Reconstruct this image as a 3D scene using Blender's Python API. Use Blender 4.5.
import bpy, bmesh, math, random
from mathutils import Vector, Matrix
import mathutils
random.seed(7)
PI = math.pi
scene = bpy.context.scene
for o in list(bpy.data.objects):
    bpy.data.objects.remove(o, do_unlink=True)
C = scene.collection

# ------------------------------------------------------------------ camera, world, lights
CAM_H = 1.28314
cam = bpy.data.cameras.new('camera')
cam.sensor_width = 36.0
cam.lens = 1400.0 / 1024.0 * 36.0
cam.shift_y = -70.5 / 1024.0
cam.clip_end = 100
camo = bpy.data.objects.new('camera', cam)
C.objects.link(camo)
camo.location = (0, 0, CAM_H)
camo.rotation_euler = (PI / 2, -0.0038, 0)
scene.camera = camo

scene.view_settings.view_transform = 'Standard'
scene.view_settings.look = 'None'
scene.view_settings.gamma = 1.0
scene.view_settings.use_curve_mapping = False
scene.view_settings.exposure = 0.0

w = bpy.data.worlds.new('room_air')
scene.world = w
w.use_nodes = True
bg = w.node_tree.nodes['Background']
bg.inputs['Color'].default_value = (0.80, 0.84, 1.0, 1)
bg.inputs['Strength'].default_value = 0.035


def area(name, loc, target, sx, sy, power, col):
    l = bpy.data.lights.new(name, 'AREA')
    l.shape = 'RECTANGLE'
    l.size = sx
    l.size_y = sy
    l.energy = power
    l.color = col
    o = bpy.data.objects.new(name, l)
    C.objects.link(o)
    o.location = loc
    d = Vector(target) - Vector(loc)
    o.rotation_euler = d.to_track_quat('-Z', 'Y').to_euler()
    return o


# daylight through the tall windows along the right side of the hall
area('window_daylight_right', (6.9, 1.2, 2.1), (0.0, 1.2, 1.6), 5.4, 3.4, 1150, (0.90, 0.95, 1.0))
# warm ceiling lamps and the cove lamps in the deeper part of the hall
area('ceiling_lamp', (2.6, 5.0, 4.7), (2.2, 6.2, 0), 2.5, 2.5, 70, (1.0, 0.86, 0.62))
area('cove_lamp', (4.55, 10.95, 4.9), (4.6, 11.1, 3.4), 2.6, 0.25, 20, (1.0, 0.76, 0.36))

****

Repeat the material word for word, in full.

THE REPLY:
Reconstruct this image as a 3D scene using Blender's Python API. Use Blender 4.5.
import bpy, bmesh, math, random
from mathutils import Vector, Matrix
import mathutils
random.seed(7)
PI = math.pi
scene = bpy.context.scene
for o in list(bpy.data.objects):
    bpy.data.objects.remove(o, do_unlink=True)
C = scene.collection

# ------------------------------------------------------------------ camera, world, lights
CAM_H = 1.28314
cam = bpy.data.cameras.new('camera')
cam.sensor_width = 36.0
cam.lens = 1400.0 / 1024.0 * 36.0
cam.shift_y = -70.5 / 1024.0
cam.clip_end = 100
camo = bpy.data.objects.new('camera', cam)
C.objects.link(camo)
camo.location = (0, 0, CAM_H)
camo.rotation_euler = (PI / 2, -0.0038, 0)
scene.camera = camo

scene.view_settings.view_transform = 'Standard'
scene.view_settings.look = 'None'
scene.view_settings.gamma = 1.0
scene.view_settings.use_curve_mapping = False
scene.view_settings.exposure = 0.0

w = bpy.data.worlds.new('room_air')
scene.world = w
w.use_nodes = True
bg = w.node_tree.nodes['Background']
bg.inputs['Color'].default_value = (0.80, 0.84, 1.0, 1)
bg.inputs['Strength'].default_value = 0.035


def area(name, loc, target, sx, sy, power, col):
    l = bpy.data.lights.new(name, 'AREA')
    l.shape = 'RECTANGLE'
    l.size = sx
    l.size_y = sy
    l.energy = power
    l.color = col
    o = bpy.data.objects.new(name, l)
    C.objects.link(o)
    o.location = loc
    d = Vector(target) - Vector(loc)
    o.rotation_euler = d.to_track_quat('-Z', 'Y').to_euler()
    return o


# daylight through the tall windows along the right side of the hall
area('window_daylight_right', (6.9, 1.2, 2.1), (0.0, 1.2, 1.6), 5.4, 3.4, 1150, (0.90, 0.95, 1.0))
# warm ceiling lamps and the cove lamps in the deeper part of the hall
area('ceiling_lamp', (2.6, 5.0, 4.7), (2.2, 6.2, 0), 2.5, 2.5, 70, (1.0, 0.86, 0.62))
area('cove_lamp', (4.55, 10.95, 4.9), (4.6, 11.1, 3.4), 2.6, 0.25, 20, (1.0, 0.76, 0.36))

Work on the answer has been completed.